Cat on hot tin plate

Wednesday, 11 August 2010

What was on the menu for this mid-week repast? Why, none other than Miss Kitty. Yes, indeed. And I must say: She was delicious. Who knew?

I was walking home from school one evening when I found most of my home stay family sitting on the side of the road outside my Tonton’s (home stay uncle’s) hair salon by the house. They liked to kick back there in the evenings and salute the passers-by. I joined them and let one of my cousins start to tress (cornrow) my hair. As it got darker, we retreated inside. Then there was great commotion in the yard, and my cousin left my hair, half tressed, to see what was going on. She shouted for me to join everyone outside. Tonton and my other uncle were going to kill a cat. I couldn’t leave our training village without trying cat, they said. I followed the kids out of the compound where I saw that my uncles had cornered a cat in a bush and were waiting, with burlap sack in hand, to capture it.

I’m not sure what happened next, but everyone decided then that I shouldn’t witness the killing. So my cousin took me back to sit at her feet while she finished my hair. Afterward, we went out back to see the cat Tonton had dragged in. There she was: a little white, spotted kitty with vacant eyes lying on the cement on the edge of the outdoor kitchen. Tonton’s face shone in the firelight as he put a pot of water on to boil for the de-furring.

Stray cats were abundant in my training village. Most mornings, I’d see at least two or three out my window, scampering across the tin roof of the back building in our family compound.
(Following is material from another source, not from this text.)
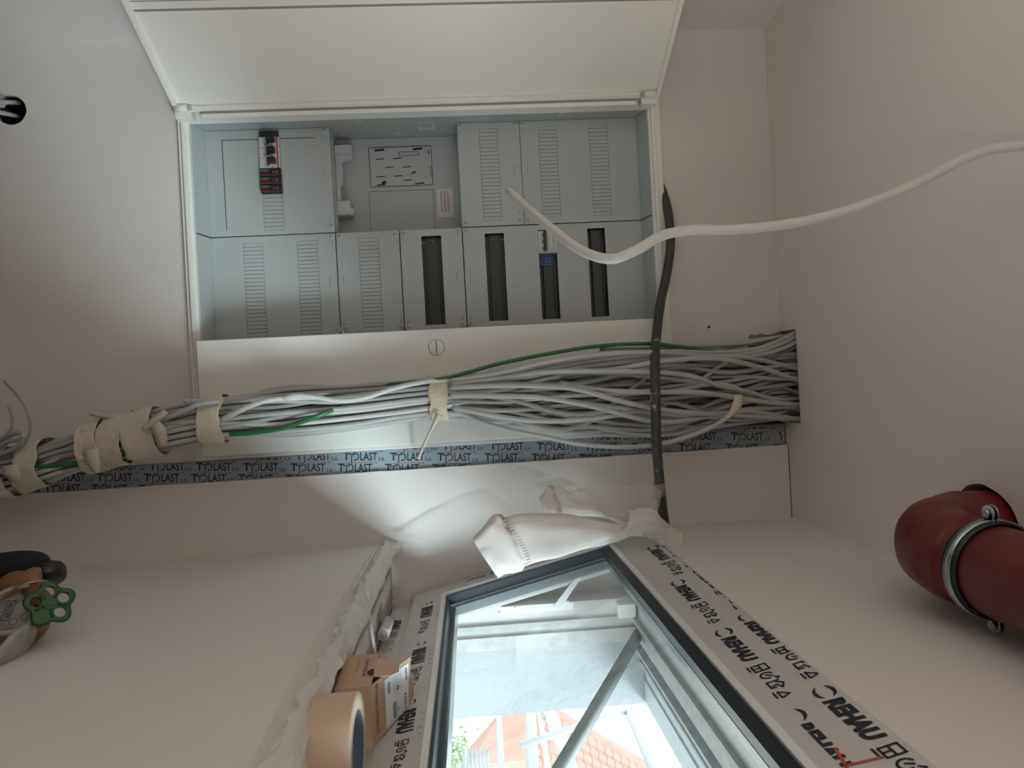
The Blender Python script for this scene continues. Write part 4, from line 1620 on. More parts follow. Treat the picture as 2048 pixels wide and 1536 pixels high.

I suspected this kitty to be one of those. “C’est un chat sauvage?” I asked. Oui, said one of my aunt’s. It’s a wild cat. What could I do but go back inside and do my evening chores? When I’d finished bleaching my drinking water for the next day, I went back outside to have my bucket bath. This time, the now furless cat was charring on a makeshift grill. As I stepped down the stairs, Tonton turned it, whole, to crisp the skin on the other side.

By the time I finished my bath, kitty was in a pot, boiling, in pieces, with fresh herbs in salted water. I admit I felt unsure about eating cat – stray cat – but what bothered me more was knowing that it was for tomorrow night’s dinner, not tonight’s. My family didn’t have a refrigerator. What were they going to do with this bush meat (if you will) during the 24 hours before we ate it? I’d been served plenty of meals that had sat out all night and all day before I ate them, but those meals weren’t wild cat. How would it keep overnight? Just fine, I learned.

The next night, I got a plate piled high with seasoned rice and piece of what I saw later was the best part of the cat: its meaty little haunch. My aunt had re-grilled the kitty, so I felt OK about it being relatively microbe free. And it had a wonderful flavor. I was surprised to see that domestic cat meat is white meat. It’s so cliché, but it really did taste like chicken – rich, dark-meat chicken with gamey overtones. I would have it again if someone served it to me. Eating cat. That’s tres bien integre, as we volunteers like to say. I’m very well integrated into Cameroonian culture – at least on the gastronomical front.

1 comment:

  1. Oh Jess -- you are a braver woman than I. If I had to eat Miss Kitty I surely would have been on the next plane to America.